Research casts new light on CEO succession

Contrary to prevailing wisdom, keeping the outgoing CEO of a company on as board chair when a new CEO is hired provides very little reward potential and a whole lot of risk, according to research by Timothy Quigley, assistant professor of management.

Quigley and Donald C. Hambrick of Penn State University analyzed recent CEO successions at 181 hi-tech firms and found that retaining the predecessor CEO as board chair decreases the likelihood of large gains in performance, but has no impact on the chances for steep declines.

“Typically, it’s argued that retaining the predecessor as chair will limit the risks associated with succession while giving the new CEO a chance to get acclimated to his or her new position,” Quigley says. “It turns out this isn’t the case.”

The research team also found that keeping former CEOs around restricts their successors’ discretion, dampens their ability to make changes, and weakens their potential to alter a firm’s performance—this even after controlling for the firm’s need and its resources for change.

“A predecessor’s retention as chair can be thought of as a ‘quasi-succession,’ delaying many of the typical consequences of CEO turnover,” Quigley says. “When a predecessor CEO stays on as board chair, little in the firm changes. Strategies remain in place. There are fewer acquisitions or divestitures, the new CEO is restrained from shuffling the top management team, and performance continues largely in line with what existed at succession. In essence, the company is frozen from making important strategic change.
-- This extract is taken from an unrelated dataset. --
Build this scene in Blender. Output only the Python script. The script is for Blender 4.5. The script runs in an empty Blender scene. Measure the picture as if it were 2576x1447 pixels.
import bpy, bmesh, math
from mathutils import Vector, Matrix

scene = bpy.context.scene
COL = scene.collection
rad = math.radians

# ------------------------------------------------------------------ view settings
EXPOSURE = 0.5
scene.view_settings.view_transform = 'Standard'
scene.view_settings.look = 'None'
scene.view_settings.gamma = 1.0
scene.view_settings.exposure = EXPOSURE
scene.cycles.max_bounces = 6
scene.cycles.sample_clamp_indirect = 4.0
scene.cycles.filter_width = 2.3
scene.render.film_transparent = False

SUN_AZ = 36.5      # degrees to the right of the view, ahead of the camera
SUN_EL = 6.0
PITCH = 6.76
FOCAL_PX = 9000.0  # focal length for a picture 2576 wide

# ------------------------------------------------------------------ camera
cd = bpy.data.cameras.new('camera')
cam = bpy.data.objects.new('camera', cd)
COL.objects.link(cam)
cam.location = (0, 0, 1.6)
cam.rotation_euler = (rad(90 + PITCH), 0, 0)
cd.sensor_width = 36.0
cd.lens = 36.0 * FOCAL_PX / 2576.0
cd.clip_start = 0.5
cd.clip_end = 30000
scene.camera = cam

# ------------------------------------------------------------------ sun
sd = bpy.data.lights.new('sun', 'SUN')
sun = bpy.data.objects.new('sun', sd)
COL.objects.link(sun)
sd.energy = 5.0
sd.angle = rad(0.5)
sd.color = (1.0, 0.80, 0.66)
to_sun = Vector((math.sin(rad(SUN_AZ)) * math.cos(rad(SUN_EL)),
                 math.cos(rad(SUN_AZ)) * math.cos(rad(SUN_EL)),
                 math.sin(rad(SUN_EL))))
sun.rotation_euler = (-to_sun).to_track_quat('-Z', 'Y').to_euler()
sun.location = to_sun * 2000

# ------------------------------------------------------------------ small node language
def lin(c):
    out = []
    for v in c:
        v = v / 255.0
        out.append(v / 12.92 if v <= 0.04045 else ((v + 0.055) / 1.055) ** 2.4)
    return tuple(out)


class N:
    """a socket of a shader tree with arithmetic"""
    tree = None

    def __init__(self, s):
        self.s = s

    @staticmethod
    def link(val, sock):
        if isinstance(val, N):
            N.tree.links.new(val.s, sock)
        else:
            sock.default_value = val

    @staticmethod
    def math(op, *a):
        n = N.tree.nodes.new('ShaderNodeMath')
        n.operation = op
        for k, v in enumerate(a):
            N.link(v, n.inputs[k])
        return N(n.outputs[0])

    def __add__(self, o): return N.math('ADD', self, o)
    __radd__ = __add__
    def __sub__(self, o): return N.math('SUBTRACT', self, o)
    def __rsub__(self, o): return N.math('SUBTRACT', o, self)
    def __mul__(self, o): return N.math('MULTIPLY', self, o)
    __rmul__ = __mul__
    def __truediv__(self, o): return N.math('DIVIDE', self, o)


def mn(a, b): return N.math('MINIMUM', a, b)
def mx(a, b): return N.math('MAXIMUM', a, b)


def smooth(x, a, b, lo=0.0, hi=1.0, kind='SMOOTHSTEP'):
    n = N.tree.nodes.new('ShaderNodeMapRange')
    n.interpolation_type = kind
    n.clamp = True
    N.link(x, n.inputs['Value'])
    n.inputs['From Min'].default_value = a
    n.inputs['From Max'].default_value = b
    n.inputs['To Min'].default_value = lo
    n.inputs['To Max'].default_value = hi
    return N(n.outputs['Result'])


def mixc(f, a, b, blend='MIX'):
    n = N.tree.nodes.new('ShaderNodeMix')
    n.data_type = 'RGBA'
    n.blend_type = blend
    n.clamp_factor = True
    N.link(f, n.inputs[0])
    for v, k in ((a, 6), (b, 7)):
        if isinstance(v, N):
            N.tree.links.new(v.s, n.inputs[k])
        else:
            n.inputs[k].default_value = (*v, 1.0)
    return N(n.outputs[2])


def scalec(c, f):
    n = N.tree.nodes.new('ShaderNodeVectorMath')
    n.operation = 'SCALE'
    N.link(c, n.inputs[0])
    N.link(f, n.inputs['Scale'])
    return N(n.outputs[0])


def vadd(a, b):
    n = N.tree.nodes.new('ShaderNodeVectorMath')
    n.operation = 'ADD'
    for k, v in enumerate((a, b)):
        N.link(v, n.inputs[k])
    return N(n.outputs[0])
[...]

“Yet isn’t change often the point of switching CEOs?” asks Quigley. “Ironically, though, this restriction isn’t permanent. We found that as soon as the predecessor departs, there is a spike in strategic change and performance begins to deviate soon thereafter.”

Ignoring a critical reality

The study is published in the July 2012 issue of Strategic Management Journal and is part of a new trend in the world of business research aimed at clarifying the roles and rules of succession in corporate America. Prior research on CEO succession, says Quigley, has ignored the critical reality that many CEOs never fully depart the scene.

The findings suggest that the outcomes of succession can be strongly influenced by the disposition of the predecessor CEO, something prior work hasn’t considered. While boards are encouraged to carefully consider their succession plans—namely, who should take over for the current CEO—comparatively little attention has been given to the appropriate departure route for current CEO.

Quigley’s research focuses on managerial discretion, or how and when CEOs and other top executives affect organizational outcomes, as well as the causes and outcomes of CEO succession and how these have changed over the course of time. In addition to the Strategic Management Journal, he has published articles in the Best Paper Proceedings of the Academy of Management Meetings.